うーん・・・小洒落た施設とは正反対の手作り感溢れるマップには手書きで「打ち上げ射点」と書かれています。のどかな風景だし、快適すぎる環境で気球とか飛行船とかサケが跳ねていたり、他に楽しいことが多すぎてロケットなんか打ち上げなくてもやる事いっぱりありそう・・・。7月中に再度予定されているらしいですが、無事に打ち上がって欲しいものです(結果は打ち上げ前の燃料点火に問題があってまた中止)。

厚内漁港をチェック&停泊

寄り道していたせいで、厚内漁港についた時は9時前でした。港の水面はシーンと静まりかえったまま、一切の生命感なし・・・。神は「サボらずにサーフで釣れ!」と言っているようです・・・。車を邪魔にならない端っこへ駐車して停泊の晩ご飯。
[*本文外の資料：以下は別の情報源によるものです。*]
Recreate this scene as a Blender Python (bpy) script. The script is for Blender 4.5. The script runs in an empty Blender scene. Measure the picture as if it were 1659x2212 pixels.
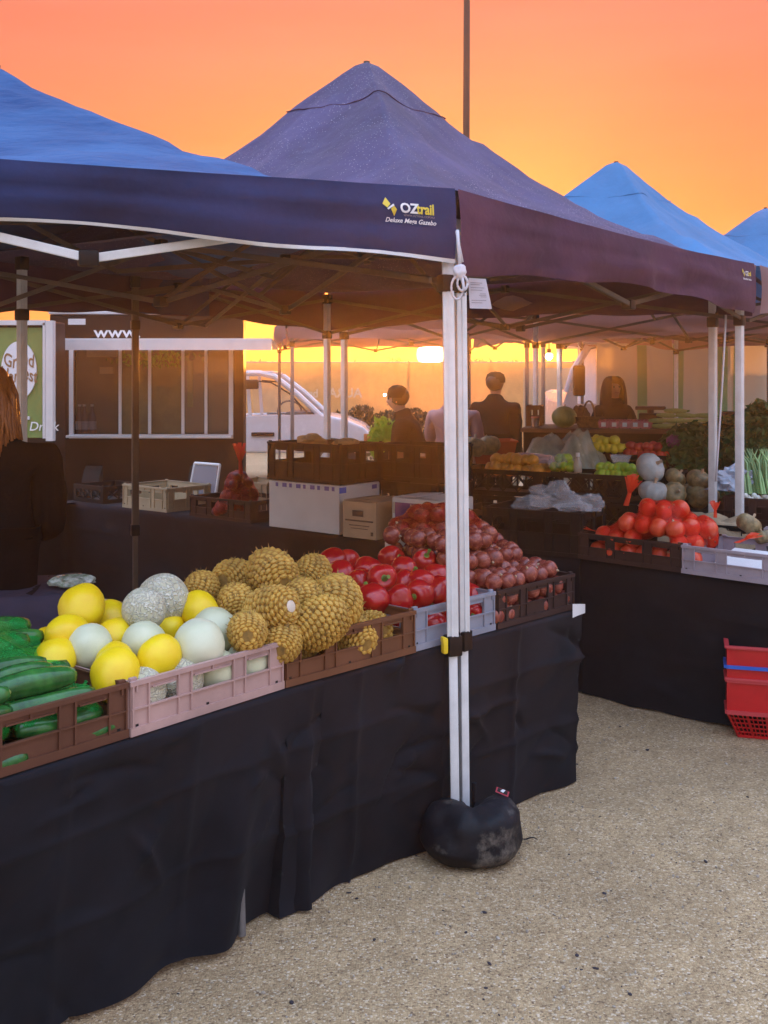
import bpy, bmesh, math, random
from mathutils import Vector, Matrix, Euler, noise
random.seed(11)
R = math.radians
SC = bpy.context.scene
COL = SC.collection
# ---------------------------------------------------------------- camera
FP, CH, CX, HY = 2300.0, 1.65, 829.5, 820.0       # focal length in px of a 1659x2212 frame, eye height, centre column, horizon row
cam = bpy.data.cameras.new('camera'); cam_o = bpy.data.objects.new('camera', cam); COL.objects.link(cam_o)
cam.sensor_fit = 'VERTICAL'; cam.sensor_height = 36.0; cam.sensor_width = 27.0
cam.lens = 36.0 * FP / 2212.0
cam.shift_y = -(1106.0 - HY) / 2212.0
cam.clip_start = 0.05; cam.clip_end = 3000
cam_o.location = (0, 0, CH); cam_o.rotation_euler = (R(90), 0, 0)
SC.camera = cam_o
SC.view_settings.view_transform = 'Standard'
SC.view_settings.look = 'None'; SC.view_settings.exposure = 0.30; SC.view_settings.gamma = 1.0
# ---------------------------------------------------------------- sun and sky
SUN_EL, SUN_AZ = 1.36, 2.5                         # degrees above horizon, degrees right of straight ahead
sd = Vector((math.sin(R(SUN_AZ)) * math.cos(R(SUN_EL)), math.cos(R(SUN_AZ)) * math.cos(R(SUN_EL)), math.sin(R(SUN_EL))))
sl = bpy.data.lights.new('sun', 'SUN'); sl.energy = 5.0; sl.angle = R(0.6); sl.color = (1.0, 0.33, 0.05)
so = bpy.data.objects.new('sun', sl); COL.objects.link(so)
so.rotation_euler = sd.to_track_quat('Z', 'Y').to_euler(); so.location = (2, 40, 12)

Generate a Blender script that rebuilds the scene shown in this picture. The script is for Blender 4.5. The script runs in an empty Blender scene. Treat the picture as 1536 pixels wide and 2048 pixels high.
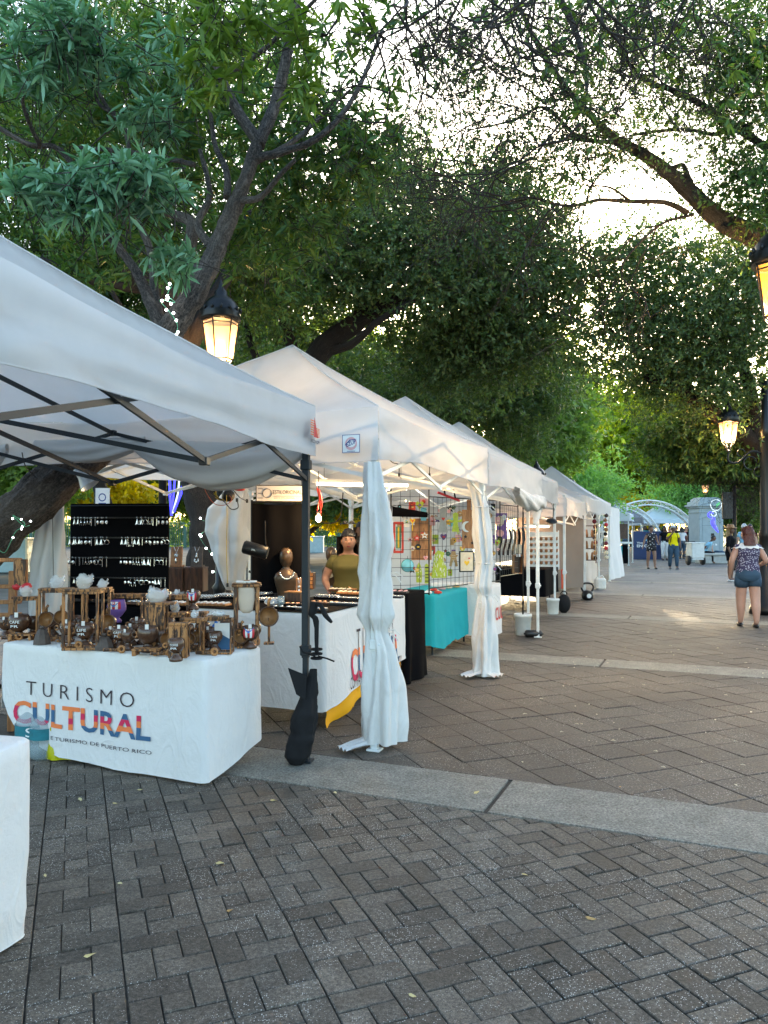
import bpy, bmesh, math, random
import numpy as np
from mathutils import Vector, Matrix, noise
random.seed(7); np.random.seed(7)
PI = math.pi; R = math.radians
SC = bpy.context.scene; COL = SC.collection

# ---------------------------------------------------------------- camera, world, sun, exposure
F_PX, CAM_H, PITCH = 1540.0, 1.57, math.atan((1057 - 1024) / 1540.0)
cam = bpy.data.cameras.new('camera'); camo = bpy.data.objects.new('camera', cam); COL.objects.link(camo)
cam.sensor_fit = 'VERTICAL'; cam.sensor_height = 32.0; cam.lens = F_PX / 2048 * 32.0
cam.clip_start = 0.05; cam.clip_end = 2000
camo.location = (0, 0, CAM_H); camo.rotation_euler = (PI / 2 + PITCH, 0, 0)
SC.camera = camo

SUN_EL, SUN_AZ = R(14), R(10)          # azimuth measured from +Y towards +X
world = bpy.data.worlds.new('World'); SC.world = world; world.use_nodes = True
wn = world.node_tree; wn.nodes.clear()
sky = wn.nodes.new('ShaderNodeTexSky'); sky.sky_type = 'NISHITA'; sky.sun_disc = False
sky.sun_elevation = SUN_EL; sky.sun_rotation = SUN_AZ; sky.air_density = 1.0; sky.dust_density = 2.0; sky.ozone_density = 1.5
bg = wn.nodes.new('ShaderNodeBackground'); bg.inputs['Strength'].default_value = 0.15
wo = wn.nodes.new('ShaderNodeOutputWorld')
wn.links.new(sky.outputs[0], bg.inputs[0]); wn.links.new(bg.outputs[0], wo.inputs[0])
sl = bpy.data.lights.new('sun', 'SUN'); sl.energy = 2.0; sl.angle = R(0.6); sl.color = (1.0, 0.80, 0.55)
so = bpy.data.objects.new('sun', sl); COL.objects.link(so)
sd = Vector((math.sin(SUN_AZ) * math.cos(SUN_EL), math.cos(SUN_AZ) * math.cos(SUN_EL), math.sin(SUN_EL)))
so.rotation_euler = sd.to_track_quat('Z', 'Y').to_euler(); so.location = sd * 100
SC.view_settings.view_transform = 'Standard'; SC.view_settings.look = 'None'
SC.view_settings.exposure = 2.66; SC.view_settings.gamma = 1.0
SC.view_settings.use_curve_mapping = False
SC.view_settings.use_white_balance = True; SC.view_settings.white_balance_temperature = 6850; SC.view_settings.white_balance_tint = 6
SC.cycles.max_bounces = 7; SC.cycles.diffuse_bounces = 3; SC.cycles.glossy_bounces = 2
SC.cycles.transmission_bounces = 5; SC.cycles.transparent_max_bounces = 8
SC.cycles.caustics_reflective = False; SC.cycles.caustics_refractive = False

# ---------------------------------------------------------------- picture position -> place
CP, SP = math.cos(PITCH), math.sin(PITCH)
def ray(px, py):
    u = (px - 768) / F_PX; v = (1024 - py) / F_PX
    return Vector((u, CP - SP * v, SP + CP * v))
def W(px, py, Y):
    d = ray(px, py); return Vector((0, 0, CAM_H)) + d * (Y / d.y)
def G(px, py, z=0.0):
    d = ray(px, py); return Vector((0, 0, CAM_H)) + d * ((z - CAM_H) / d.z)

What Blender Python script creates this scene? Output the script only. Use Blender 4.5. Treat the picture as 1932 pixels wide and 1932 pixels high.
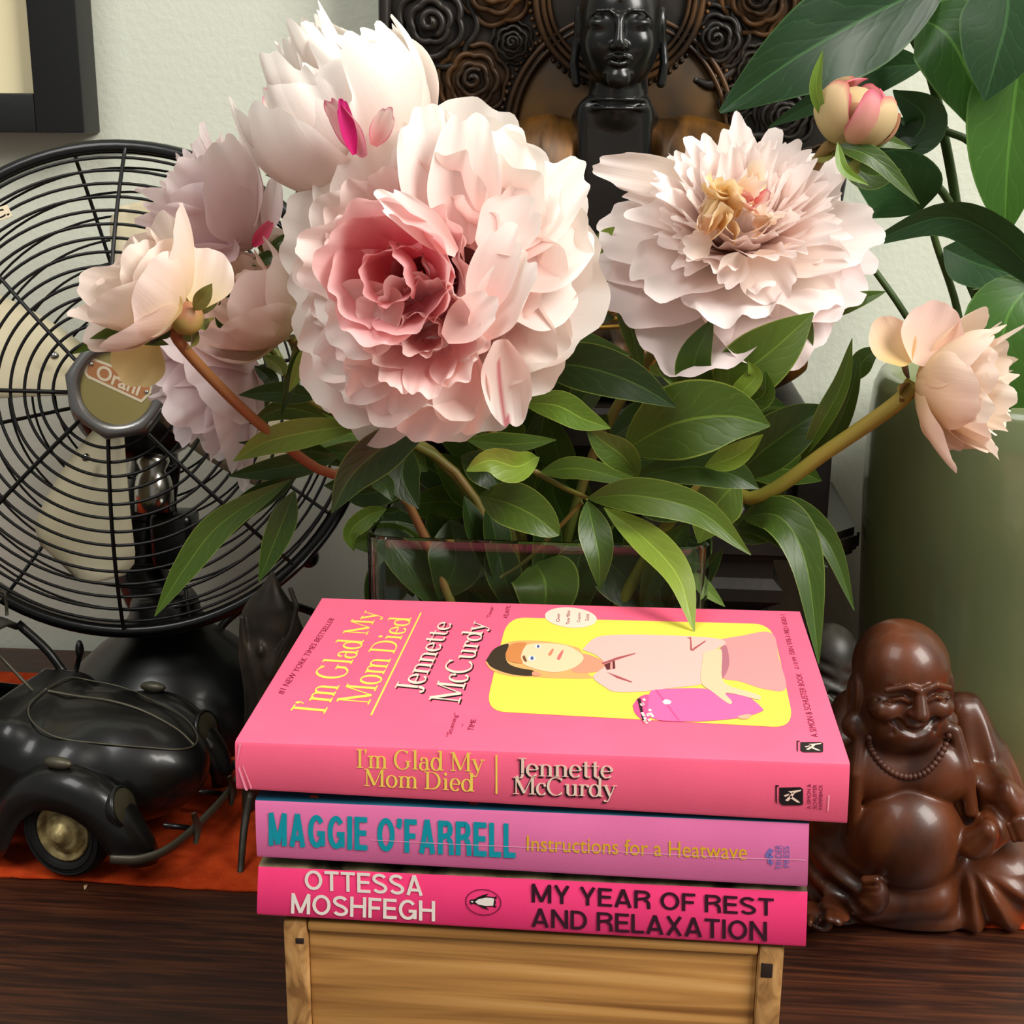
import bpy, bmesh, math, random
import numpy as np
from mathutils import Vector, Matrix

for o in list(bpy.data.objects):
    bpy.data.objects.remove(o, do_unlink=True)
SC = bpy.context.scene
COL = SC.collection
PI = math.pi
R = math.radians

# ------------------------------------------------------------------ camera
F_PX, PITCH, YAW, ROLL = 2600.0, 16.0, 4.5, 0.5
CAM = np.array([0.0, 0.0, 0.40])
_p, _y, _r = R(PITCH), R(YAW), R(ROLL)
FW = np.array([-math.sin(_y)*math.cos(_p), math.cos(_y)*math.cos(_p), -math.sin(_p)])
_rt = np.array([math.cos(_y), math.sin(_y), 0.0])
_up = np.cross(_rt, FW)
RT = _rt*math.cos(_r) + _up*math.sin(_r)
UP = -_rt*math.sin(_r) + _up*math.cos(_r)
cam = bpy.data.cameras.new('camera')
cam.sensor_fit = 'HORIZONTAL'; cam.sensor_width = 36.0
cam.lens = 36.0*F_PX/1932.0
cam.clip_start = 0.01
cam_ob = bpy.data.objects.new('camera', cam)
COL.objects.link(cam_ob)
M = Matrix(((RT[0], UP[0], -FW[0], CAM[0]), (RT[1], UP[1], -FW[1], CAM[1]), (RT[2], UP[2], -FW[2], CAM[2]), (0, 0, 0, 1)))
cam_ob.matrix_world = M
SC.camera = cam_ob

# ------------------------------------------------------------------ world, daylight, exposure
SC.view_settings.view_transform = 'Standard'
SC.view_settings.look = 'None'
SC.view_settings.gamma = 1.0
SC.view_settings.exposure = 0.0
SC.view_settings.use_curve_mapping = False
w = bpy.data.worlds.new('room_light'); SC.world = w; w.use_nodes = True
w.node_tree.nodes['Background'].inputs[0].default_value = (1.0, 0.98, 0.93, 1)
w.node_tree.nodes['Background'].inputs[1].default_value = 0.24

def area(name, loc, target, sx, sy, power, col):
    l = bpy.data.lights.new(name, 'AREA'); l.shape = 'RECTANGLE'; l.size = sx; l.size_y = sy
    l.energy = power; l.color = col
    o = bpy.data.objects.new(name, l); COL.objects.link(o)
    o.location = loc
    o.rotation_euler = (Vector(target)-Vector(loc)).to_track_quat('-Z', 'Y').to_euler()
    return o
area('window_daylight_right', (1.25, -0.14, 1.45), (0, .65, .2), 0.8, 1.1, 52, (1.0, .965, .90))
area('window_daylight_left', (-0.70, -0.25, 1.80), (-.1, .70, .2), 0.8, 1.0, 17, (1.0, .985, .95))

# ------------------------------------------------------------------ helpers
def ray(px, py):
    return FW + RT*((px-966)/F_PX) - UP*((py-966)/F_PX)
def P(px, py, Y):
    d = ray(px, py); return CAM + d*(Y/d[1])
def PZ(px, py, Z=0.0):
    d = ray(px, py); return CAM + d*((Z-CAM[2])/d[2])
def Ppl(px, py, p0, n):
    d = ray(px, py); return CAM + d*(np.dot(p0-CAM, n)/np.dot(d, n))
def m_px(Y, py=966):
    p = P(966, py, Y); return float(np.dot(p-CAM, FW))/F_PX
def nz(v):
    v = np.asarray(v, float); return v/max(1e-12, np.linalg.norm(v))
def lin(c):
    return tuple(((x/255)/12.92 if x/255 <= .04045 else ((x/255+.055)/1.055)**2.4) for x in c)

ORI = {}
def tag(o, label=None, cat=None, group=None, kind=None):
    if label: o['label'] = label
    if cat: o['category'] = cat
    if group: o['group'] = group
    if kind: o['kind'] = kind
    return o
def thing(name, label, cat, loc, group=None):
    o = bpy.data.objects.new(name, None); COL.objects.link(o)
    o.empty_display_size = .02
    o.location = Vector([float(x) for x in loc]); ORI[o.name] = np.array([float(x) for x in loc])
    return tag(o, label, cat, group)
def obj(name, geo, mat, parent=None, smooth=True, uv=None, col=None, label=None):
    V, Fc = geo
    V = np.asarray(V, float).reshape(-1, 3)
    off = ORI[parent.name] if parent is not None else np.zeros(3)
    me = bpy.data.meshes.new(name)
    me.from_pydata((V-off).tolist(), [], [tuple(int(i) for i in f) for f in Fc])
    if uv is not None:
        lay = me.uv_layers.new(name='UVMap')
        li = np.zeros(len(me.loops), dtype=np.int64); me.loops.foreach_get('vertex_index', li)
        lay.data.foreach_set('uv', np.asarray(uv, float)[li].ravel())
    if col is not None:
        a = me.color_attributes.new('tint', 'FLOAT_COLOR', 'POINT')
        c = np.ones((len(V), 4)); c[:, :3] = col
        a.data.foreach_set('color', c.ravel())
    if smooth:
        me.polygons.foreach_set('use_smooth', [True]*len(me.polygons))
    me.validate(); me.update()
    o = bpy.data.objects.new(name, me); COL.objects.link(o)
    if mat: me.materials.append(mat)
    if parent is not None:
        o.parent = parent; ORI[o.name] = off
    else:
        ORI[o.name] = np.zeros(3)
    if label: o['label'] = label
    return o
def top(name, geo, mat, label, cat, smooth=True, group=None, **k):
    return tag(obj(name, geo, mat, None, smooth, **k), label, cat, group)
def fix_normals(o):
    bm = bmesh.new(); bm.from_mesh(o.data); bmesh.ops.recalc_face_normals(bm, faces=bm.faces); bm.to_mesh(o.data); bm.free(); return o
def sharp(o, ang=35):
    o.data.set_sharp_from_angle(angle=R(ang)); return o

def join(gs):
    V = []; Fc = []; n = 0
    for v, f in gs:
        v = np.asarray(v, float).reshape(-1, 3)
        V.append(v); Fc += [tuple(int(i)+n for i in q) for q in f]; n += len(v)
    return np.vstack(V), Fc
def gridf(nu, nv, cu=False, cv=False):
    out = []
    for i in range(nu if cu else nu-1):
        for j in range(nv if cv else nv-1):
            a = i*nv+j; b = ((i+1) % nu)*nv+j; c = ((i+1) % nu)*nv+(j+1) % nv; d = i*nv+(j+1) % nv
            out.append((a, b, c, d))
    return out
def spline(pts, n):
    pts = np.asarray(pts, float)
    if len(pts) == 2:
        t = np.linspace(0, 1, n)[:, None]; return pts[0]*(1-t)+pts[1]*t
    q = np.vstack([2*pts[0]-pts[1], pts, 2*pts[-1]-pts[-2]])
    out = []
    for s in np.linspace(0, len(pts)-1, n):
        i = min(int(s), len(pts)-2); t = s-i
        a, b, c, d = q[i], q[i+1], q[i+2], q[i+3]
        out.append(.5*((2*b)+(-a+c)*t+(2*a-5*b+4*c-d)*t*t+(-a+3*b-3*c+d)*t**3))
    return np.array(out)
def frames(pts, closed=False):
    n = len(pts)
    T = np.array([nz((pts[(i+1) % n] if (closed or i < n-1) else pts[i])-(pts[i-1] if (closed or i > 0) else pts[i])) for i in range(n)])
    a = np.array([0, 0, 1.]) if abs(T[0][2]) < .9 else np.array([1., 0, 0])
    N = [nz(a-T[0]*np.dot(a, T[0]))]
    for i in range(1, n):
        v = N[-1]-T[i]*np.dot(N[-1], T[i]); N.append(nz(v))
    N = np.array(N); return T, N, np.cross(T, N)
def tube(pts, rad, seg=8, closed=False, sx=1.0):
    pts = np.asarray(pts, float); n = len(pts)
    rad = np.full(n, float(rad)) if np.isscalar(rad) else np.interp(np.linspace(0, 1, n), np.linspace(0, 1, len(rad)), rad)
    T, N, B = frames(pts, closed)
    a = np.linspace(0, 2*PI, seg, endpoint=False)
    V = pts[:, None, :]+rad[:, None, None]*(np.cos(a)[None, :, None]*N[:, None, :]*sx+np.sin(a)[None, :, None]*B[:, None, :])
    V = V.reshape(-1, 3)
    Fc = gridf(n, seg, closed, True)
    if not closed:
        Fc.append(tuple(range(seg))[::-1]); Fc.append(tuple(range((n-1)*seg, n*seg)))
    return V, Fc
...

広尾では十勝ビンテージ赤ワインの「セイオロサム」が買えましたが、チーズは例の「十勝チーズ」などの東京でも買える大手メーカー品ばかり・・・。この先に訪れる釧路の白糠町に気になるチーズ工房があるのでワインはそれまでお預けとして、コニャックと十勝カマンベールチーズの手抜き夕食を進めながらオレンジの暖かい光の中でうとうとするのでした。